Records supplied =
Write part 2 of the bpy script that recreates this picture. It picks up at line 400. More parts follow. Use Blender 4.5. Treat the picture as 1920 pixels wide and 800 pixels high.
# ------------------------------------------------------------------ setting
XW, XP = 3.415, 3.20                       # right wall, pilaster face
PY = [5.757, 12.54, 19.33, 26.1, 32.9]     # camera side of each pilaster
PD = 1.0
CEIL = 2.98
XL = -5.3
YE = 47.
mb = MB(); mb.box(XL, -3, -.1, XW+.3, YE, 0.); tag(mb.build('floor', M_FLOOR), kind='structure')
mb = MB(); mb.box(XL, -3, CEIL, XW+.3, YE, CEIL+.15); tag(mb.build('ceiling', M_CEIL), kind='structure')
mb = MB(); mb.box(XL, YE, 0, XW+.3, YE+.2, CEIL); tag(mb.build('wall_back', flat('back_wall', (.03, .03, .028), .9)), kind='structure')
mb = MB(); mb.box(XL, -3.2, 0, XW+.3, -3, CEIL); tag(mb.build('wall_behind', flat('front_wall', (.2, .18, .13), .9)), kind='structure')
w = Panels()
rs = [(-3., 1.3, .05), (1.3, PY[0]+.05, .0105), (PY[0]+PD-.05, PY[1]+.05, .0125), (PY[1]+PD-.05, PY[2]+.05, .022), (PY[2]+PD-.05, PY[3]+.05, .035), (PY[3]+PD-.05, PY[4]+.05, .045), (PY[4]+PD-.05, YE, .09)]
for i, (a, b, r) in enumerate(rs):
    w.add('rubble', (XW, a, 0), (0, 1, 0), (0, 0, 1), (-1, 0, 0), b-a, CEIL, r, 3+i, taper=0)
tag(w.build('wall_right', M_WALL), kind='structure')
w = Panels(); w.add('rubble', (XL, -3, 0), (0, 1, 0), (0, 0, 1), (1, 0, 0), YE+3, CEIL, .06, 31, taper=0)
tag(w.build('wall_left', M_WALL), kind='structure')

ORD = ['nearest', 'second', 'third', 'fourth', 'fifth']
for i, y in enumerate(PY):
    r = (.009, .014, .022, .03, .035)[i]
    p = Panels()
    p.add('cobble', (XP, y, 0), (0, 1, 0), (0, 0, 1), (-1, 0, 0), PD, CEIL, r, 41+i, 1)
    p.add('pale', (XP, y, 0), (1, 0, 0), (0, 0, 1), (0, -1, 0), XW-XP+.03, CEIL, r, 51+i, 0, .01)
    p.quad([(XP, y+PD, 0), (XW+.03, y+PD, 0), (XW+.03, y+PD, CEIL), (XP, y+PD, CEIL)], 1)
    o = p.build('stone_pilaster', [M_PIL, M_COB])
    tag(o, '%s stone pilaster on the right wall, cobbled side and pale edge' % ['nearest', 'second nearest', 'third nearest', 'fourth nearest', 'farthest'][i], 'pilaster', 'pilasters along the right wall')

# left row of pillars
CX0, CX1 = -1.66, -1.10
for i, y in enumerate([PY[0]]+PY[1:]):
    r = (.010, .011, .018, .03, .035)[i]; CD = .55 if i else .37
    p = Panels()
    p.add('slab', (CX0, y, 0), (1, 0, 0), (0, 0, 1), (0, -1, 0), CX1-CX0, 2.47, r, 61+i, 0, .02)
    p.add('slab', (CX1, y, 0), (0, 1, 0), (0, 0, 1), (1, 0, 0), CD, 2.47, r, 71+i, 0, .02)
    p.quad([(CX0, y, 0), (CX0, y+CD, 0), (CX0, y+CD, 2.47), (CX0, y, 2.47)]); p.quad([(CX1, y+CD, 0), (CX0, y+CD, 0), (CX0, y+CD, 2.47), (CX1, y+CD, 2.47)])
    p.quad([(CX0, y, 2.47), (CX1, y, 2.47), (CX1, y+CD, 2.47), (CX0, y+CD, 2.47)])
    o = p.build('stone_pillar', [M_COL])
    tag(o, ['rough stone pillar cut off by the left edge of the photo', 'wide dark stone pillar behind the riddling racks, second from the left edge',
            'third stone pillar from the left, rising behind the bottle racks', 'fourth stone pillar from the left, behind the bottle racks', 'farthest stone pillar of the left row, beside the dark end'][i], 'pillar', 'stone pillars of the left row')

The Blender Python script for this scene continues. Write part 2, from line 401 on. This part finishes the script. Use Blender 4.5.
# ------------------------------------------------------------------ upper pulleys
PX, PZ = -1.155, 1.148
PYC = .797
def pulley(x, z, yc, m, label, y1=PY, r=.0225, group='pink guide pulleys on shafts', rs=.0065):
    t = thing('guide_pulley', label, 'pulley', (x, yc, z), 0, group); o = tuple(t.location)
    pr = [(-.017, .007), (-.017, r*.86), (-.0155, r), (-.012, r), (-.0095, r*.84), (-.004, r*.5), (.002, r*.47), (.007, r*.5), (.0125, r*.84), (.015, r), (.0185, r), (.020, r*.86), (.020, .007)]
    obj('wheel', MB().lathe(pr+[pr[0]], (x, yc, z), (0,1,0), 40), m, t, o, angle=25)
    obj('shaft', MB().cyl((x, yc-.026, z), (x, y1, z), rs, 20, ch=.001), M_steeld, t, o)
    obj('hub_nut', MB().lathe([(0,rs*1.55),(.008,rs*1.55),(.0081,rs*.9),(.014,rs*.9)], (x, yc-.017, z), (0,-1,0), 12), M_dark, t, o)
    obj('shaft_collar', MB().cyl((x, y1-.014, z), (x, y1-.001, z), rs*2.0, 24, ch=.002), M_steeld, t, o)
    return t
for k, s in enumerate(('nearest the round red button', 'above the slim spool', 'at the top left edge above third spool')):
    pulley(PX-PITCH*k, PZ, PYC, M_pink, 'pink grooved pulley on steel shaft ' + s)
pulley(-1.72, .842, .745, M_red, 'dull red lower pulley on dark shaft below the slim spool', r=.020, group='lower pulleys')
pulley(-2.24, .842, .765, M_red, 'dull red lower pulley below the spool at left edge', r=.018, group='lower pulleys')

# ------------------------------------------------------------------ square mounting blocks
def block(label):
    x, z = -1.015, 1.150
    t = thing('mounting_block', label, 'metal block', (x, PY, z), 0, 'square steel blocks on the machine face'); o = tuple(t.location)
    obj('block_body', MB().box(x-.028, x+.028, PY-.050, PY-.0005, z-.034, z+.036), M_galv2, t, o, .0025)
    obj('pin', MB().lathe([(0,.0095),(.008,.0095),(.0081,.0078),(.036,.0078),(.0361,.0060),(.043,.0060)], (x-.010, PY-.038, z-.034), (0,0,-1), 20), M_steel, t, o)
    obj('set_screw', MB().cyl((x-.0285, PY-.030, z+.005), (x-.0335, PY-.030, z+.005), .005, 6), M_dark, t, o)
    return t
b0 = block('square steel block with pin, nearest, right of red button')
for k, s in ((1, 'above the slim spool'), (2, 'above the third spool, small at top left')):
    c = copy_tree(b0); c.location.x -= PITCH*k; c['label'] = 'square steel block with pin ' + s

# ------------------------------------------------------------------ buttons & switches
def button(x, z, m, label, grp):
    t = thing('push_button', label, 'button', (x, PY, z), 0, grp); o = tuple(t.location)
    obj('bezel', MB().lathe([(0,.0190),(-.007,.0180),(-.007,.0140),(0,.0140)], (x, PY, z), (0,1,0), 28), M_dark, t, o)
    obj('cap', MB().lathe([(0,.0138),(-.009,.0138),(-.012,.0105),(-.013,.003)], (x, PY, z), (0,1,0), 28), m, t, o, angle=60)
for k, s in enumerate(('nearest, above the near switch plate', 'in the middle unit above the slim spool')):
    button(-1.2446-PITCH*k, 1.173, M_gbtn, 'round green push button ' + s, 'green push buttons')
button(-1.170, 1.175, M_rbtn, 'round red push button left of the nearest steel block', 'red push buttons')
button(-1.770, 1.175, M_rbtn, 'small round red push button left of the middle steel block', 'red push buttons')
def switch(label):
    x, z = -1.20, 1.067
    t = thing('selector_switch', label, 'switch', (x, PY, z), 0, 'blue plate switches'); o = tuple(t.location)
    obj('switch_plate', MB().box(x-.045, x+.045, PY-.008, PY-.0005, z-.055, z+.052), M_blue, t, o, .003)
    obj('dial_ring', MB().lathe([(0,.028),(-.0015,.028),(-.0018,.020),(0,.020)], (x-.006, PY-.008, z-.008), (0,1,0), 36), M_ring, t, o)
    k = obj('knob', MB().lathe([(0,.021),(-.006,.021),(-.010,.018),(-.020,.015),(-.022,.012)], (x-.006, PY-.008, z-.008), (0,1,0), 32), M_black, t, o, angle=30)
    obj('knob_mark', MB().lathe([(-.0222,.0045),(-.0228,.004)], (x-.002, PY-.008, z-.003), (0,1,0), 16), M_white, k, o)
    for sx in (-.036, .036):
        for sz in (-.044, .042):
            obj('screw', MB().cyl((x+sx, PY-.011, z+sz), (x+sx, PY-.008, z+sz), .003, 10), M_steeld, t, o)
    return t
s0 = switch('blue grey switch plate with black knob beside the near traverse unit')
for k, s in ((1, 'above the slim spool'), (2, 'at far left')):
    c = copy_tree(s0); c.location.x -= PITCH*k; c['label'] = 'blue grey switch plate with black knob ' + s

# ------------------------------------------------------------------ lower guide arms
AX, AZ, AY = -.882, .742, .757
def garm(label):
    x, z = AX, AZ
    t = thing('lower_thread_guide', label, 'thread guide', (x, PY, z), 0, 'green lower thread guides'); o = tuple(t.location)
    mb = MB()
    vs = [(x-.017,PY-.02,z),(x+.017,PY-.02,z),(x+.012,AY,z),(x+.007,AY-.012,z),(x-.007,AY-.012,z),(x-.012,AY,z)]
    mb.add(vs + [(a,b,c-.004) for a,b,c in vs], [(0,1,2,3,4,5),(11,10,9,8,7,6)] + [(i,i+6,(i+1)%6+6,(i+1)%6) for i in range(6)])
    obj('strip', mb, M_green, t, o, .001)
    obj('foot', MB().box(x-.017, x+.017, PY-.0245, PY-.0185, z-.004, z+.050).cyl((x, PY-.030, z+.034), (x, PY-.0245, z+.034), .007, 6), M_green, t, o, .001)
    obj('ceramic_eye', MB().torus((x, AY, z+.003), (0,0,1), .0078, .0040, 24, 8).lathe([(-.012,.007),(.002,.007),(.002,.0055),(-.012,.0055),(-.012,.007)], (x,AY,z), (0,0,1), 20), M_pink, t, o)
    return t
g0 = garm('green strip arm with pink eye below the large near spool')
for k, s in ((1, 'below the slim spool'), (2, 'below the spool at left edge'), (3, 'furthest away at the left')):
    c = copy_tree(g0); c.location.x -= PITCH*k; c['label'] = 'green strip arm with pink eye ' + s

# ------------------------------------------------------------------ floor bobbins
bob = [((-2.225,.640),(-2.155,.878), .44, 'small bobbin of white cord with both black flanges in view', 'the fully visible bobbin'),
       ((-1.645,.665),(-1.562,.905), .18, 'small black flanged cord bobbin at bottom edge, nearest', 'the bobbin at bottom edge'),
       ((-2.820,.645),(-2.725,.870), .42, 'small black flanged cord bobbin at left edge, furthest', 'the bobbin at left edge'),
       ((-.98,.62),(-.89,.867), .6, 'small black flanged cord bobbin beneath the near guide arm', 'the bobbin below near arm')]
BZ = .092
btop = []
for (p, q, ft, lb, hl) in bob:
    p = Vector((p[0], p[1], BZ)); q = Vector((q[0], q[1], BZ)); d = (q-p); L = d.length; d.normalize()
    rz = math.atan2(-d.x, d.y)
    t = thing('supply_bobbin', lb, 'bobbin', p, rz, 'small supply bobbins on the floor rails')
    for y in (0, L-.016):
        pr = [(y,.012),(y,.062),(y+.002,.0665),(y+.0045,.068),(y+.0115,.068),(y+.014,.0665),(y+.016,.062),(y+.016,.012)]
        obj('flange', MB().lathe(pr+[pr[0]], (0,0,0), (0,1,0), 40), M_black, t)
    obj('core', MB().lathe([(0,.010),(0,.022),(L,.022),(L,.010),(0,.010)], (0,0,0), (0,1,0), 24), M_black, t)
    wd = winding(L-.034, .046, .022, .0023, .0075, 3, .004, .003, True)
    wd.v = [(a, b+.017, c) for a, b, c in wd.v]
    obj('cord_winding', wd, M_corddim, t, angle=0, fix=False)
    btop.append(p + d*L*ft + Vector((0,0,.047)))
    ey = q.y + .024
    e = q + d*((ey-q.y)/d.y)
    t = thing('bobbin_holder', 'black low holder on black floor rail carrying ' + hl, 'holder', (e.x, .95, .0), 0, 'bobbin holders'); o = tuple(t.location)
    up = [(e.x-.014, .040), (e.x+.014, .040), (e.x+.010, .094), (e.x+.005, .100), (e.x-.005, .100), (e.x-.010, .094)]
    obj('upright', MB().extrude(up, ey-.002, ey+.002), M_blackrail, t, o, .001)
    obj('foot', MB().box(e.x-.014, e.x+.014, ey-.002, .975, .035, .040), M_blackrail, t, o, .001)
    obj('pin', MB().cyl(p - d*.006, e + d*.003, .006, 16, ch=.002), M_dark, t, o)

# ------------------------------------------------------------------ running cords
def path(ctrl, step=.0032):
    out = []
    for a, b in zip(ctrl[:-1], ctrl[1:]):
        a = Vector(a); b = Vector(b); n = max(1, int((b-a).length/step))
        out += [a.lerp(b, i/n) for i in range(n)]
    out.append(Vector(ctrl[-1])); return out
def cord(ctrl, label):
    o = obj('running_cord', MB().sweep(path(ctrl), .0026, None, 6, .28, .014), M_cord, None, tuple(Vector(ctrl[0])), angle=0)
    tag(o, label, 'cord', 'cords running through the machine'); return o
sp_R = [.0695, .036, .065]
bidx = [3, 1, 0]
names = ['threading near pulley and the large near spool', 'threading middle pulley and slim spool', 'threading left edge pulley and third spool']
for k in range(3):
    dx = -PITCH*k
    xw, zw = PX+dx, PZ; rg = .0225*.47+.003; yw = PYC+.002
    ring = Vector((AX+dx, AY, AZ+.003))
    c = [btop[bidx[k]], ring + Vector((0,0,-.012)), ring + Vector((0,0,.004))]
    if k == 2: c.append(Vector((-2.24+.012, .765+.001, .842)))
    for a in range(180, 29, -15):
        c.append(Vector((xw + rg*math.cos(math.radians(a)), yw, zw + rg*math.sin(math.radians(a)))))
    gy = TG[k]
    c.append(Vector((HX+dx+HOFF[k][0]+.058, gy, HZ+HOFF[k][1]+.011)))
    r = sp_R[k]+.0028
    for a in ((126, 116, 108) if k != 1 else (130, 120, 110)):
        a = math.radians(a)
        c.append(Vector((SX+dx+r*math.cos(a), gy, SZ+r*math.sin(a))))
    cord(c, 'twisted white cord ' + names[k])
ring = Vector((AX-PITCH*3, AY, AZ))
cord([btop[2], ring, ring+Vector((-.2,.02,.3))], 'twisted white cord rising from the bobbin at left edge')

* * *

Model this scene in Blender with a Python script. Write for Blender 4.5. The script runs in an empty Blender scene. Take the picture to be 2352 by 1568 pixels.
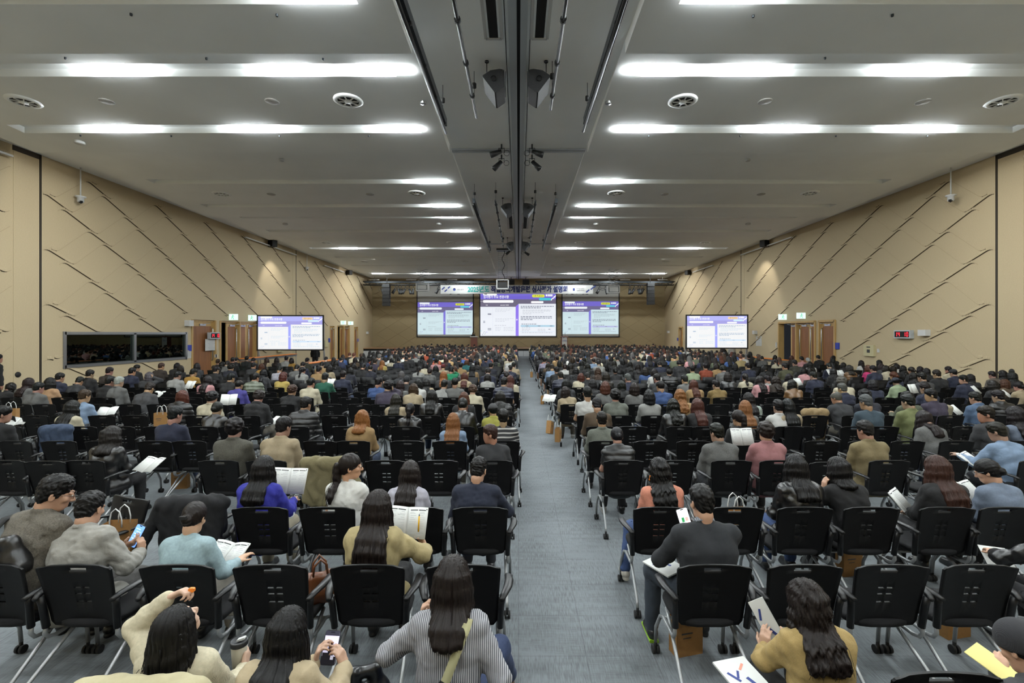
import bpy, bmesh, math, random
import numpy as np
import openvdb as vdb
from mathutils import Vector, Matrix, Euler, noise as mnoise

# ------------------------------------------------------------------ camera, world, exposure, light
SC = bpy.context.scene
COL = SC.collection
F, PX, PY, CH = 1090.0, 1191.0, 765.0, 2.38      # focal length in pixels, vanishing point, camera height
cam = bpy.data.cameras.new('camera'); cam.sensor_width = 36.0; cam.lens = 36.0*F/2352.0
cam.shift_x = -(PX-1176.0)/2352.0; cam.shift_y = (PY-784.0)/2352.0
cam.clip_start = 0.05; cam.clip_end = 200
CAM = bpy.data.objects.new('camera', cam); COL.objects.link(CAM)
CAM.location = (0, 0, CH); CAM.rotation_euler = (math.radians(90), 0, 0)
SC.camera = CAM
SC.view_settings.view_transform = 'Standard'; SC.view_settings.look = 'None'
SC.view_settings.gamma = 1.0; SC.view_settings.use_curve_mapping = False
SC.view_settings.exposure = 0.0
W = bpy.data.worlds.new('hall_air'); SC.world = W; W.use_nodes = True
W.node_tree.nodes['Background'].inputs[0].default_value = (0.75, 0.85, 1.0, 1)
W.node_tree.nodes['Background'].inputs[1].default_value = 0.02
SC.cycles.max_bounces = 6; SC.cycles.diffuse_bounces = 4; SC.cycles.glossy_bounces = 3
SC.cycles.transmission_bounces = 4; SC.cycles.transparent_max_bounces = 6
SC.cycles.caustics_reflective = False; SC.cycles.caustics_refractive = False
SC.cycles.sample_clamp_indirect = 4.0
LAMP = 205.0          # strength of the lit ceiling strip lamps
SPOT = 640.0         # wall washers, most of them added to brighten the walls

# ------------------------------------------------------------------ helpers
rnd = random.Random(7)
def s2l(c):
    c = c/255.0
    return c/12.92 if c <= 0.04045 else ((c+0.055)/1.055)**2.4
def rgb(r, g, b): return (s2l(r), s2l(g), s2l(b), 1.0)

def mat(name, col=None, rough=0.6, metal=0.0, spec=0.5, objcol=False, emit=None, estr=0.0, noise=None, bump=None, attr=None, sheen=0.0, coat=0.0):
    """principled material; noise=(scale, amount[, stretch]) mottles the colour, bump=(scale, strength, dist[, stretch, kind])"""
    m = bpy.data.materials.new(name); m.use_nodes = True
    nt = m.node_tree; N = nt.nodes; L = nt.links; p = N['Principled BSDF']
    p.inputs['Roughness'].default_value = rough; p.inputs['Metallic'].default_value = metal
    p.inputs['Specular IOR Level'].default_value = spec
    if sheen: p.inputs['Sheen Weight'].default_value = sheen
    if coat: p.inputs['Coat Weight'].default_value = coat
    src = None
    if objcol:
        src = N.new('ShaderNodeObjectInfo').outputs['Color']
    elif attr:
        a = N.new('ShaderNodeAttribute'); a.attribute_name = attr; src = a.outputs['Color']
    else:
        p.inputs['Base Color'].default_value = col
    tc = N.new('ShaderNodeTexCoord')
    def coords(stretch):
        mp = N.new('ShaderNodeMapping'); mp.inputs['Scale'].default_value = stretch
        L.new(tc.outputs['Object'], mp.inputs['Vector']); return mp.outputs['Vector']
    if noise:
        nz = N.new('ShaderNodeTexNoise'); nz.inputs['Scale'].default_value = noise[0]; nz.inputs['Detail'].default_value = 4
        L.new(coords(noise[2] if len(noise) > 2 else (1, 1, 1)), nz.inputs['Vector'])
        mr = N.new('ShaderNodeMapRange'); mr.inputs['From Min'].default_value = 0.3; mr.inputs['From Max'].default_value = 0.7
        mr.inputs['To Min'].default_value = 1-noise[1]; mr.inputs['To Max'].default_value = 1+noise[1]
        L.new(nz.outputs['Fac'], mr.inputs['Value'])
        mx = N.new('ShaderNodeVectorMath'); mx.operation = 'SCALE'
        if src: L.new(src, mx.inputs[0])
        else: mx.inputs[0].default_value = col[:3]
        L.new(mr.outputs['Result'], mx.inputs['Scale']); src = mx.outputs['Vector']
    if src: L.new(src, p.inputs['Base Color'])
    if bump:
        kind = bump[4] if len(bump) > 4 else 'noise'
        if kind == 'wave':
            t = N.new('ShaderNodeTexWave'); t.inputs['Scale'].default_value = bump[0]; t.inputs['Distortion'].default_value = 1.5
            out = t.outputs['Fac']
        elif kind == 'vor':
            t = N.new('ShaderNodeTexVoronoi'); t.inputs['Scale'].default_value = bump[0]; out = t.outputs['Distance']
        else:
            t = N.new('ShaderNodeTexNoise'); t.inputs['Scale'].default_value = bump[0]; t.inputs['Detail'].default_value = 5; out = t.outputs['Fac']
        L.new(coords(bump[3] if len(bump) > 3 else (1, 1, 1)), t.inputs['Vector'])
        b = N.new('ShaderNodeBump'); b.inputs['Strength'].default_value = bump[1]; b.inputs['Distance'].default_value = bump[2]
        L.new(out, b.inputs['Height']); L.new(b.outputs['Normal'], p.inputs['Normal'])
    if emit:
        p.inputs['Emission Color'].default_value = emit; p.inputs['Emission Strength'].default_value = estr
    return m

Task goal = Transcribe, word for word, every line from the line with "Write part 2 of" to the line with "mb = MB(); mb.box(XL, -3, CEIL, XW+.3, YE, CEIL+.15);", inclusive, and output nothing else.

Result of the exercise =
Write part 2 of the bpy script that recreates this picture. It picks up at line 400. More parts follow. Use Blender 4.5. Treat the picture as 1920 pixels wide and 800 pixels high.
# ------------------------------------------------------------------ setting
XW, XP = 3.415, 3.20                       # right wall, pilaster face
PY = [5.757, 12.54, 19.33, 26.1, 32.9]     # camera side of each pilaster
PD = 1.0
CEIL = 2.98
XL = -5.3
YE = 47.
mb = MB(); mb.box(XL, -3, -.1, XW+.3, YE, 0.); tag(mb.build('floor', M_FLOOR), kind='structure')
mb = MB(); mb.box(XL, -3, CEIL, XW+.3, YE, CEIL+.15); tag(mb.build('ceiling', M_CEIL), kind='structure')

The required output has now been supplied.